Goal of the exercise: Starting at the first line of the entries below, restate each line exactly until you reach the line with "tag(o, lab[k], 'mat', 'rubber", and print that one too. Leave the pictures out and stop there.

Input records:
** start **
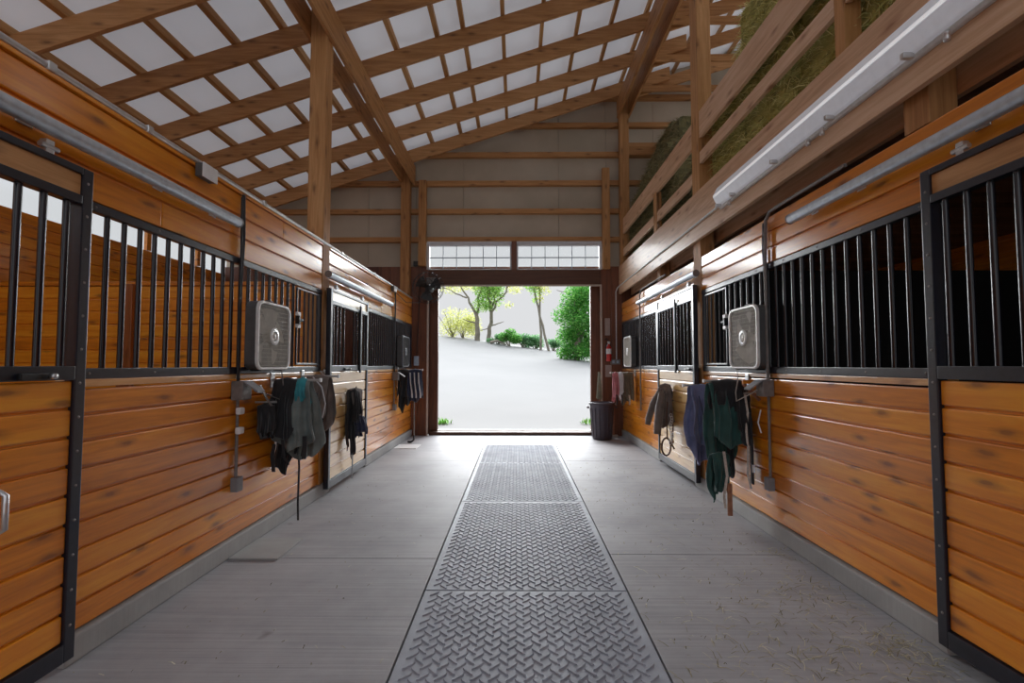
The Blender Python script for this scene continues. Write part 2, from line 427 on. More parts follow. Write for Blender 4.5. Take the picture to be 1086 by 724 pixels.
lab = ['nearest rubber diamond tread mat, lowest in the aisle strip', 'second rubber diamond tread mat counted from the front of the aisle',
       'third rubber diamond tread mat, short and far down the aisle', 'last rubber diamond tread mat, shortest, by the open barn door']
for k, (ya, yb) in enumerate(((1.10, 3.005), (3.005, 4.93), (4.93, 6.82), (6.82, 8.395))):
    m = rubber_mat_mesh(yb-ya-.01)
    o = m.build('rubber_mat', M['rubber']); o.location = ((MX0+MX1)/2, ya+.005, .001)
    tag(o, lab[k], 'mat', 'rubber mats down the aisle')

# ------------------------------------------------------------------ STALL FRONT WALLS (structure)
jl = (2.9, 3.7, 4.4, 7.4, 8.3)
mb = MB()
boards(mb, L, L-.04, 2.2, 5.055, CURB, 1.243, .124, joints=())
boards(mb, L, L-.04, 6.59, GY, CURB, 1.243, .124)
for a, b in ((Y0, 5.055), (5.245, GY)):
    boards(mb, L, L-.04, a, b, BAND0, BAND1, .157, joints=(2.75, 4.2, 5.9, 7.3)); mb.box(L+.012, L-.09, a, b, BAND1, BAND1+.022, bev=.004)
structure(mb, 'wall_left', M['pine_y'])
mb = MB()
boards(mb, R, R+.04, 2.34, 5.36, CURB, 1.243, .124)
boards(mb, R, R+.04, 7.09, GY, CURB, 1.243, .124)
for a, b in ((Y0, 5.36), (5.59, GY)): boards(mb, R, R+.04, a, b, RB0, RB1, .127, joints=(3.93, 7.2))
structure(mb, 'wall_right', M['pine_y'])

for nm, x0, x1, sp_ in (('trim_10', L+.005, L-.06, ((2.2, 5.055), (6.45, GY))), ('trim_11', R-.005, R+.06, ((2.34, 5.36), (6.86, GY)))):
    mb = MB()
    for a, b in sp_: mb.box(x0, x1, a, b, 1.247, SILL0-.002, bev=.005)
    structure(mb, nm, M['pine_cap'])
# outer walls, partitions, right stall ceiling
mb = MB()
boards(mb, OUT_L, OUT_L-.05, Y0, GY, 0, 3.12, .14)
mb.box(OUT_L, OUT_L-.05, Y0, GY, 3.52, roof_z(OUT_L)+.1)
for y in [Y0]+[5.05+1.19*k for k in range(4)]: mb.box(OUT_L, OUT_L-.05, y, y+.09, 3.12, 3.52, rnd=.9)
structure(mb, 'wall_outer_left', M['pine_y'])
mb = MB().box(OUT_L-.02, OUT_L-.026, Y0, GY, 3.12, 3.52)
structure(mb, 'window_3', M['glass'])
mb = MB(); boards(mb, OUT_R, OUT_R+.05, Y0, GY, 0, 2.94, .14)
structure(mb, 'wall_outer_right', M['pine_y'])
mb = MB(); boards(mb, 5.13, 5.19, OUT_L, L-.2, 0, 2.19, .14, axis='x')
mb.box(OUT_L, L-.2, 5.11, 5.21, 2.19, 2.23, bev=.004)
structure(mb, 'wall_partition_left', M['pine_x'])
structure(MB().box(-4.16, -4.02, 5.06, 5.128, 0, 2.2, bev=.005), 'trim_1', M['pine_z'])
structure(MB().box(R+.2, OUT_R, 5.50, 5.56, 0, 2.41, bev=.004), 'wall_partition_right', M['rubber_black'])
mb = MB()
n = int((GY-Y0)/.14)
for i in range(n): mb.box(R+.24, OUT_R, Y0+i*.14+.003, Y0+(i+1)*.14-.003, 2.86, 2.90, bev=.004)
structure(mb, 'ceiling_stall', M['deck_x'])
structure(MB().box(R+.24, OUT_R, Y0, GY, 2.905, 3.02), 'floor_loft', M['deck_x'])
# kick lining on the right stall's outer wall
structure(MB().box(OUT_R-.03, OUT_R-.002, Y0, 5.49, 0, 2.41), 'trim_2', M['rubber_black'])
structure(MB().box(R+.02, R+.05, Y0, 1.04, 0, RB0), 'trim_3', M['pine_y'])
structure(MB().box(L-.05, L-.02, Y0, .94, 0, BAND0), 'trim_12', M['pine_y'])

# ------------------------------------------------------------------ POSTS
def post(x0, x1, y0, y1, z0, z1, mat, label, group='timber posts'):
    mb = MB().box(x0, x1, y0, y1, z0, z1, rnd=random.random(), bev=.006)
    c = ((x0+x1)/2, (y0+y1)/2, z0)
    mb.v = [(v[0]-c[0], v[1]-c[1], v[2]-c[2]) for v in mb.v]
    o = mb.build('timber_post', mat); o.location = c
    return tag(o, label, 'post', group)
post(L-.17, L+.006, 5.06, 5.24, 0, roof_z(-2.1)+.1, M['beam_z'], 'tall timber post rising out of the left stall front to the roof beam')
post(R-.004, R+.15, 5.365, 5.585, 0, 6.8, M['beam_z'], 'tall timber post rising through the hay loft beside the right stall front')
post(R+.03, R+.175, 2.41, 2.57, 2.56, 2.855, M['beam_z'], 'short timber post in the gap above the near right grille')
post(R+.03, R+.17, 7.0, 7.14, 2.56, 2.855, M['beam_z'], 'short timber post in the gap above the far right sliding door')
post(-2.23, -2.06, 9.28, GY-.002, 2.62, 5.2, M['beam_z'], 'gable wall post ending under the left roof beam')
post(-1.90, -1.755, 9.34, GY-.002, 3.26, 4.94, M['beam_z'], 'short gable post at the left end of the transom windows')
post(1.66, 1.80, 9.34, GY-.002, 3.2, 5.17, M['beam_z'], 'short gable post at the right end of the transom windows')
post(1.995, 2.165, 9.28, GY-.002, 3.2, 6.5, M['beam_z'], 'gable wall post ending under the right roof beam')

# ------------------------------------------------------------------ GABLE WALL
GT = .12
mb = MB()
def gable_strip(xa, xb, za, y0=GY+.12, y1=GY+.16):
    mb.add([(xa, y0, za), (xb, y0, za), (xb, y0, roof_z(xb)+.42), (xa, y0, roof_z(xa)+.42),
            (xa, y1, za), (xb, y1, za), (xb, y1, roof_z(xb)+.42), (xa, y1, roof_z(xa)+.42)],
           [(0, 1, 2, 3), (7, 6, 5, 4), (0, 4, 5, 1), (1, 5, 6, 2), (2, 6, 7, 3), (3, 7, 4, 0)])
xs = [OUT_L-.05+.94*k for k in range(13)]
for a, b in zip(xs, xs[1:]):
    b = min(b, 5.4)
    pieces = [(a, b)]
    out = []
    for (p, q) in pieces:
        if q <= -1.76 or p >= 1.66: out.append((p, q, 2.6 if q < -1.7 or True else 0))
        else: out.append((p, q, 3.78))
    for p, q, z in out:
        if p < -1.76 < q: gable_strip(p+.003, -1.76, 2.6); gable_strip(-1.76, q-.003, 3.78)
        elif p < 1.66 < q: gable_strip(p+.003, 1.66, 3.78); gable_strip(1.66, q-.003, 2.6)
        else: gable_strip(p+.003, q-.003, z)
gable_strip(OUT_L-.05, -1.76, 2.6, GY+.165, GY+.2); gable_strip(-1.76, 1.66, 3.78, GY+.165, GY+.2); gable_strip(1.66, 5.4, 2.6, GY+.165, GY+.2)
structure(mb, 'wall_back', M['gable'])
gz = [(3.80, 'header girt right above the transom windows', OUT_L, 4.9), (4.36, 'second girt above the transom windows', OUT_L, 4.9), (4.92, 'third girt above the transom windows', OUT_L, 4.9),
      (5.49, 'fourth girt above the transom windows', -1.3, 4.9), (6.08, 'fifth girt above the transom windows, short at its left end', .6, 4.9), (6.64, 'topmost girt of the gable wall near the ridge', 2.2, 4.9)]
for z, lb, xa, xb in gz:
    xa = max(OUT_L, (z+.05-5.885-.28)/.325)
    mb = MB().box(xa, xb, GY+.02, GY+.119, z-.045, z+.05, bev=.004)
    o = mb.build('girt', M['beam_x']); tag(o, 'horizontal timber '+lb, 'girt', 'girts across the gable wall')
o = MB().box(2.17, 4.9, GY-.02, GY+.019, 5.46, 5.70, bev=.004).build('girt', M['beam_x'])
tag(o, 'wide horizontal board right of the right gable post, above the far hay', 'girt')
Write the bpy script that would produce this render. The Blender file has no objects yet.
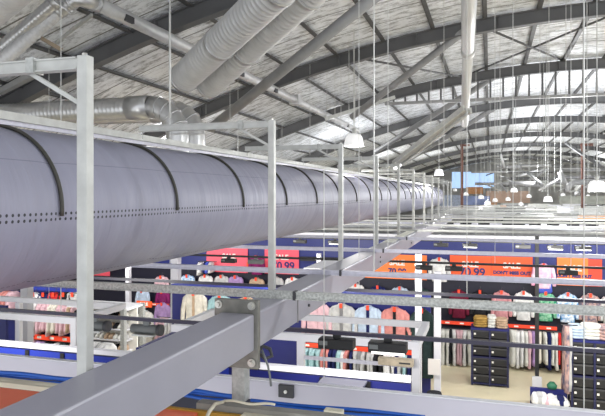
** end **
Written solution:
The Blender Python script for this scene continues. Write part 2, from line 427 on. More parts follow. Write for Blender 4.5. Take the picture to be 1086 by 724 pixels.
lab = ['nearest rubber diamond tread mat, lowest in the aisle strip', 'second rubber diamond tread mat counted from the front of the aisle',
       'third rubber diamond tread mat, short and far down the aisle', 'last rubber diamond tread mat, shortest, by the open barn door']
for k, (ya, yb) in enumerate(((1.10, 3.005), (3.005, 4.93), (4.93, 6.82), (6.82, 8.395))):
    m = rubber_mat_mesh(yb-ya-.01)
    o = m.build('rubber_mat', M['rubber']); o.location = ((MX0+MX1)/2, ya+.005, .001)
    tag(o, lab[k], 'mat', 'rubber mats down the aisle')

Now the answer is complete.